Print the lines that start the entries and continue through the one holding "sc.camera = cam", please, exactly and with the pictures omitted.
━━━━━ Dataset extract ━━━━━
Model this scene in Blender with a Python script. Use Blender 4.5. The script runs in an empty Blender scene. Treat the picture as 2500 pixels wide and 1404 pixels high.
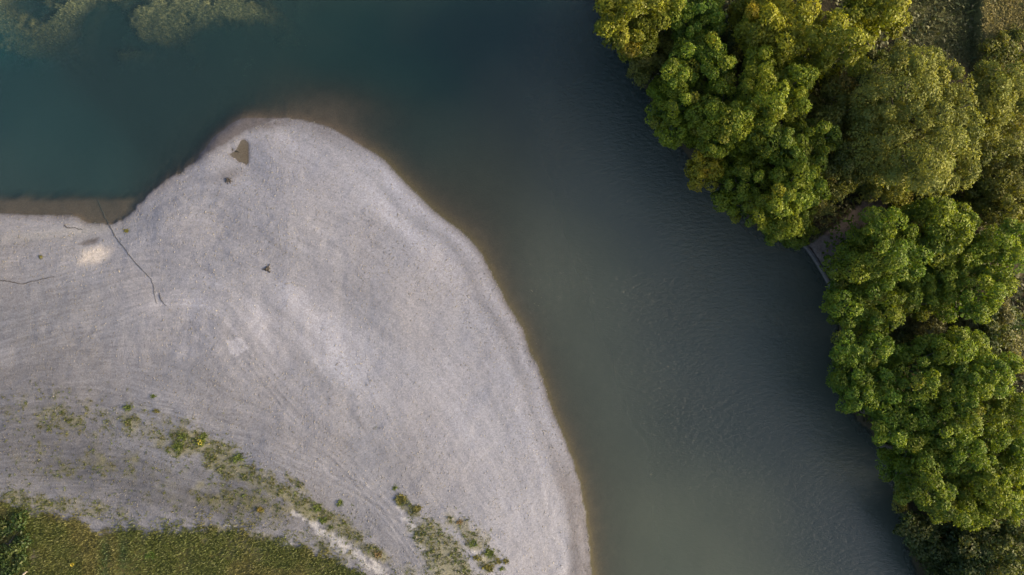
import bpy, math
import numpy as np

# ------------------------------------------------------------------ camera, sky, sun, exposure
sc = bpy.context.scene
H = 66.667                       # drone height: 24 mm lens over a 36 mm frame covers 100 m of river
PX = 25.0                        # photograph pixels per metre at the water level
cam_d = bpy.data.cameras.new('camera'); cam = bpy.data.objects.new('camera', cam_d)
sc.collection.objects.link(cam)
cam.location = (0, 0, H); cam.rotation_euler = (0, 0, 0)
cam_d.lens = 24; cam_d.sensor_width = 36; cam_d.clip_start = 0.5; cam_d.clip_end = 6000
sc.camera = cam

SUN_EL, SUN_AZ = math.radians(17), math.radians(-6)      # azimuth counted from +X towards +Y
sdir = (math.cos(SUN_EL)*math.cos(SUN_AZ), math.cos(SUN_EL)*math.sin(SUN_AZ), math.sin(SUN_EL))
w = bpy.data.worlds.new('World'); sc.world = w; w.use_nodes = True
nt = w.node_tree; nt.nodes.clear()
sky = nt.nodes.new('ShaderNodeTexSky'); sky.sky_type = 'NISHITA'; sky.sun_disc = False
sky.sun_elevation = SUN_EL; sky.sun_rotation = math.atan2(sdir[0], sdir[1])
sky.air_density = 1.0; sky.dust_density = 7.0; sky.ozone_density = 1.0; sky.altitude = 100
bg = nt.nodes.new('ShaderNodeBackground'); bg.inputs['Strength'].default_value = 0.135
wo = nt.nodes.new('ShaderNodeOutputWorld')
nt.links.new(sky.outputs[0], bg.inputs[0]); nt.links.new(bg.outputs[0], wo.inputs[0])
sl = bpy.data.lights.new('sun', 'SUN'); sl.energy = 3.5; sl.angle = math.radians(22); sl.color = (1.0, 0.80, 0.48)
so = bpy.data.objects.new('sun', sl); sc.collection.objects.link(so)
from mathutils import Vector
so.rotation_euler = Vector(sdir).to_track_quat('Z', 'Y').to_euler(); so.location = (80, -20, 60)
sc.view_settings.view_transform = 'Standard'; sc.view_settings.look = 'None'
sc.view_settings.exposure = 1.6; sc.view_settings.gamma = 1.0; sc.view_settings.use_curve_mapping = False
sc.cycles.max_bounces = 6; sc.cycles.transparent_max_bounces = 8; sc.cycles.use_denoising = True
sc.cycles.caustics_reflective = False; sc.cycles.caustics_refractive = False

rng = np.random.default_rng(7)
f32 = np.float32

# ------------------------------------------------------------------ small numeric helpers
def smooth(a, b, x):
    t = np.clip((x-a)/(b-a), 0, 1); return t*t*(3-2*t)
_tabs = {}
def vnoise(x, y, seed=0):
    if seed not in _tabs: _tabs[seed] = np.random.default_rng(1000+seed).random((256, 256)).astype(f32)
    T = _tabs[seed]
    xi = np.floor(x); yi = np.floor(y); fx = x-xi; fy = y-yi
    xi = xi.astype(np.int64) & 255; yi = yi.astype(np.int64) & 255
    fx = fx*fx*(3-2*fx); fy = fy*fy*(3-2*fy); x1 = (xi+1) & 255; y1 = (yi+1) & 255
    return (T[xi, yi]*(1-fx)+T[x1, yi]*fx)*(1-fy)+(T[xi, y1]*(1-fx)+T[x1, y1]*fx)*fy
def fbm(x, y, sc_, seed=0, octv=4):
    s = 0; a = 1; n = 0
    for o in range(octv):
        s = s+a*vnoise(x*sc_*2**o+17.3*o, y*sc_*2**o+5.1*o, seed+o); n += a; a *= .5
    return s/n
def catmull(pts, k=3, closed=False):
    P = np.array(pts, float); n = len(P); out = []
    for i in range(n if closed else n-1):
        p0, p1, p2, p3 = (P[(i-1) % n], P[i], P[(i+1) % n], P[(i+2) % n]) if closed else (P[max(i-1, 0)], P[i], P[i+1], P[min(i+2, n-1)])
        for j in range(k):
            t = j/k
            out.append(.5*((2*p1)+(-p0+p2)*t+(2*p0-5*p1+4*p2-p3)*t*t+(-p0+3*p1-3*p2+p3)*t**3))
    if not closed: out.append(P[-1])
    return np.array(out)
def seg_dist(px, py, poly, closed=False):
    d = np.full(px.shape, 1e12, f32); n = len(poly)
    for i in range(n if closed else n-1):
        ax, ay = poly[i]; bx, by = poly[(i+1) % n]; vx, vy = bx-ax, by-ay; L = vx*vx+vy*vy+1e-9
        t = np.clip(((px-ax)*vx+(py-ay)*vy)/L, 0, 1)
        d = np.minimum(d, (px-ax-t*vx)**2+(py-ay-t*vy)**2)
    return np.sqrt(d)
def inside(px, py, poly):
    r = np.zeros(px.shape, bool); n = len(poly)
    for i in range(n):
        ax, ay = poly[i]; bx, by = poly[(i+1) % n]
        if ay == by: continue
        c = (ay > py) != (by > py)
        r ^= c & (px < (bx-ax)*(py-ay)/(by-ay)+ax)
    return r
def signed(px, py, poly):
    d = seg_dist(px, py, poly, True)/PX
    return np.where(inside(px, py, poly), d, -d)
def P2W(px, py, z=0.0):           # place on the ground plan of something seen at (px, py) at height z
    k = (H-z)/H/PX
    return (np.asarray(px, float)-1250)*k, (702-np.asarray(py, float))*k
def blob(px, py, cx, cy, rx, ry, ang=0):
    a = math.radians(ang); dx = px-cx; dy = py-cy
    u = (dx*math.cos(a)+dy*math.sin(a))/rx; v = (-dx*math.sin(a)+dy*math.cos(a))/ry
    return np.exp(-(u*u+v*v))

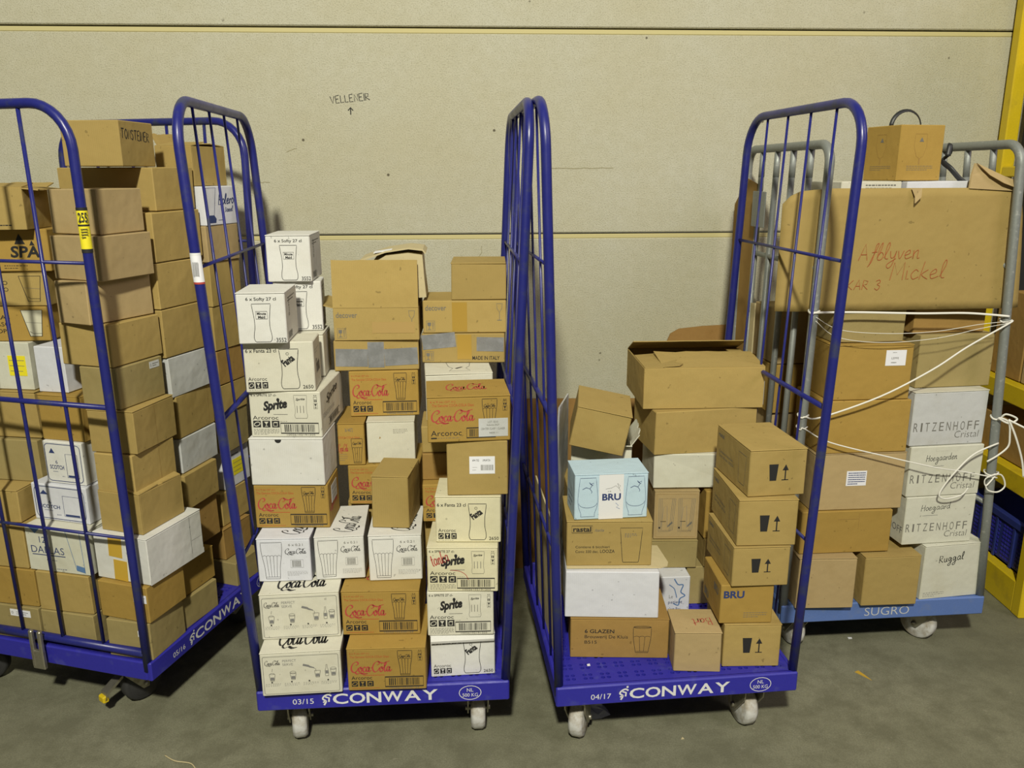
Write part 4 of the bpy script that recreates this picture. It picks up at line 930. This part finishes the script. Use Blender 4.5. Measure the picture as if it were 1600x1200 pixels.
━━━━━
* _Output for this exercise_:
Model this scene in Blender with a Python script. Use Blender 4.5. The script runs in an empty Blender scene. Treat the picture as 2500 pixels wide and 1404 pixels high.
import bpy, math
import numpy as np

# ------------------------------------------------------------------ camera, sky, sun, exposure
sc = bpy.context.scene
H = 66.667                       # drone height: 24 mm lens over a 36 mm frame covers 100 m of river
PX = 25.0                        # photograph pixels per metre at the water level
cam_d = bpy.data.cameras.new('camera'); cam = bpy.data.objects.new('camera', cam_d)
sc.collection.objects.link(cam)
cam.location = (0, 0, H); cam.rotation_euler = (0, 0, 0)
cam_d.lens = 24; cam_d.sensor_width = 36; cam_d.clip_start = 0.5; cam_d.clip_end = 6000
sc.camera = cam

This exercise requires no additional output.